The agreement also prevents franchisees and their related parties from engaging in activities that could harm Azal Coffee's business interests. During the term of the Franchise Agreement and for three years after its termination, franchisees are prohibited from diverting business or customers to competing businesses, sponsoring or encouraging others to operate competing businesses, or employing individuals involved in competitive activities. This extends to the franchisee's shareholders, officers, directors, members, managers, partners, owners, investors, family members, and affiliates.

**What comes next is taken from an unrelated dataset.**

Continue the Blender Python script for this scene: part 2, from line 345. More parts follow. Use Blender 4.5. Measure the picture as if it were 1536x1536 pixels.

These restrictions apply within a defined geographic area, including the franchise location and areas within twenty-five miles of the franchise location or any other Azal Coffee store. The agreement specifies that violating these non-compete provisions will extend the prohibition period until three years after the franchisee ceases the violating activities. The agreement clarifies that Azal Coffee's primary obligation is to provide confidential information to enable the franchisee to operate the business, with no further obligations once the information is provided. This set of restrictions is typical in franchising to protect the brand's competitive advantage and maintain consistency across all franchise locations.